> _Work to be completed_: Quote all of the data exactly as given. Skip every picture it contains.

> _Dataset section_:
----
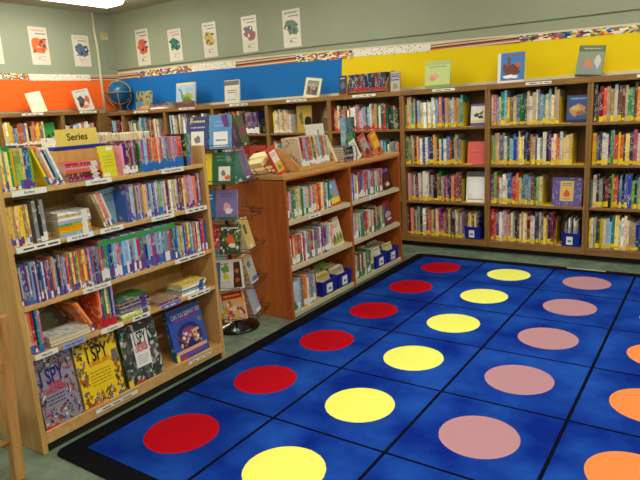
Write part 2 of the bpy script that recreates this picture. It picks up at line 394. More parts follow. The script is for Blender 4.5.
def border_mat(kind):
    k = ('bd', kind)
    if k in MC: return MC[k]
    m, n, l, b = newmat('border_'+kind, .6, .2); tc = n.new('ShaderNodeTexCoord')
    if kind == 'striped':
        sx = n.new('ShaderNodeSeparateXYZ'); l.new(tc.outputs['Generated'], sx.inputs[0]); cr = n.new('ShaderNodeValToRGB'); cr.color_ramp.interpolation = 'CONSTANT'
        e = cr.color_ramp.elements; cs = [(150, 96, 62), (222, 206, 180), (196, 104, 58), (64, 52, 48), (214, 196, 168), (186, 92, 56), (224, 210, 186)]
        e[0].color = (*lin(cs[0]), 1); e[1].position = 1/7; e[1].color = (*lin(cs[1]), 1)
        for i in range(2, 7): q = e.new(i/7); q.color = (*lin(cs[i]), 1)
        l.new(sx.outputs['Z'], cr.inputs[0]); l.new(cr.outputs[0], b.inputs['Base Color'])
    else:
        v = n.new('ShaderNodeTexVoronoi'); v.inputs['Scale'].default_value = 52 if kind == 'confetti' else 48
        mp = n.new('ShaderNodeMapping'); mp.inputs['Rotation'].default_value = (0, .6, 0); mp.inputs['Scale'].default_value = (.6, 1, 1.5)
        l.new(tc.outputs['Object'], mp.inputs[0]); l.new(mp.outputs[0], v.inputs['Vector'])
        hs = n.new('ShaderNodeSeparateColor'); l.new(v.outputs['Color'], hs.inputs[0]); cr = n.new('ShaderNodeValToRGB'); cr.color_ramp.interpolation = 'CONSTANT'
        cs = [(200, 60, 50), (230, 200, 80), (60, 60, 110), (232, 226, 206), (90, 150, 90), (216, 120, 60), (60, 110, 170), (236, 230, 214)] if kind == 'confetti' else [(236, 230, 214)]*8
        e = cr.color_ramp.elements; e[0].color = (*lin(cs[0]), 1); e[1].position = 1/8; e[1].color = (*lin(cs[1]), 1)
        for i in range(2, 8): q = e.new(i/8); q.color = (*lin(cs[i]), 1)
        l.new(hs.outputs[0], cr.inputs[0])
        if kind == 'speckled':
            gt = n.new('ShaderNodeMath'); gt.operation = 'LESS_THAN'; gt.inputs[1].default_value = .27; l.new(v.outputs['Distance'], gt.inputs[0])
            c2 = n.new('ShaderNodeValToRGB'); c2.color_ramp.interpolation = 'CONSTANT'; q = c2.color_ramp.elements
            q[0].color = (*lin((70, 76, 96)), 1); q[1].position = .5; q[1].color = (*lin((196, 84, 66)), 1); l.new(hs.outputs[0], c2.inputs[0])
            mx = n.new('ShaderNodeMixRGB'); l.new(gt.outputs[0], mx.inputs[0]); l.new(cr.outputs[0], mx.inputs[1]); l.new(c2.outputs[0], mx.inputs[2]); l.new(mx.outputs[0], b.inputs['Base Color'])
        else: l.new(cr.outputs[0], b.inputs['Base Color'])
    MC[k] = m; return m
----
> _Expected output_:
Write part 2 of the bpy script that recreates this picture. It picks up at line 394. More parts follow. The script is for Blender 4.5.
def border_mat(kind):
    k = ('bd', kind)
    if k in MC: return MC[k]
    m, n, l, b = newmat('border_'+kind, .6, .2); tc = n.new('ShaderNodeTexCoord')
    if kind == 'striped':
        sx = n.new('ShaderNodeSeparateXYZ'); l.new(tc.outputs['Generated'], sx.inputs[0]); cr = n.new('ShaderNodeValToRGB'); cr.color_ramp.interpolation = 'CONSTANT'
        e = cr.color_ramp.elements; cs = [(150, 96, 62), (222, 206, 180), (196, 104, 58), (64, 52, 48), (214, 196, 168), (186, 92, 56), (224, 210, 186)]
        e[0].color = (*lin(cs[0]), 1); e[1].position = 1/7; e[1].color = (*lin(cs[1]), 1)
        for i in range(2, 7): q = e.new(i/7); q.color = (*lin(cs[i]), 1)
        l.new(sx.outputs['Z'], cr.inputs[0]); l.new(cr.outputs[0], b.inputs['Base Color'])
    else:
        v = n.new('ShaderNodeTexVoronoi'); v.inputs['Scale'].default_value = 52 if kind == 'confetti' else 48
        mp = n.new('ShaderNodeMapping'); mp.inputs['Rotation'].default_value = (0, .6, 0); mp.inputs['Scale'].default_value = (.6, 1, 1.5)
        l.new(tc.outputs['Object'], mp.inputs[0]); l.new(mp.outputs[0], v.inputs['Vector'])
        hs = n.new('ShaderNodeSeparateColor'); l.new(v.outputs['Color'], hs.inputs[0]); cr = n.new('ShaderNodeValToRGB'); cr.color_ramp.interpolation = 'CONSTANT'
        cs = [(200, 60, 50), (230, 200, 80), (60, 60, 110), (232, 226, 206), (90, 150, 90), (216, 120, 60), (60, 110, 170), (236, 230, 214)] if kind == 'confetti' else [(236, 230, 214)]*8
        e = cr.color_ramp.elements; e[0].color = (*lin(cs[0]), 1); e[1].position = 1/8; e[1].color = (*lin(cs[1]), 1)
        for i in range(2, 8): q = e.new(i/8); q.color = (*lin(cs[i]), 1)
        l.new(hs.outputs[0], cr.inputs[0])
        if kind == 'speckled':
            gt = n.new('ShaderNodeMath'); gt.operation = 'LESS_THAN'; gt.inputs[1].default_value = .27; l.new(v.outputs['Distance'], gt.inputs[0])
            c2 = n.new('ShaderNodeValToRGB'); c2.color_ramp.interpolation = 'CONSTANT'; q = c2.color_ramp.elements
            q[0].color = (*lin((70, 76, 96)), 1); q[1].position = .5; q[1].color = (*lin((196, 84, 66)), 1); l.new(hs.outputs[0], c2.inputs[0])
            mx = n.new('ShaderNodeMixRGB'); l.new(gt.outputs[0], mx.inputs[0]); l.new(cr.outputs[0], mx.inputs[1]); l.new(c2.outputs[0], mx.inputs[2]); l.new(mx.outputs[0], b.inputs['Base Color'])
        else: l.new(cr.outputs[0], b.inputs['Base Color'])
    MC[k] = m; return m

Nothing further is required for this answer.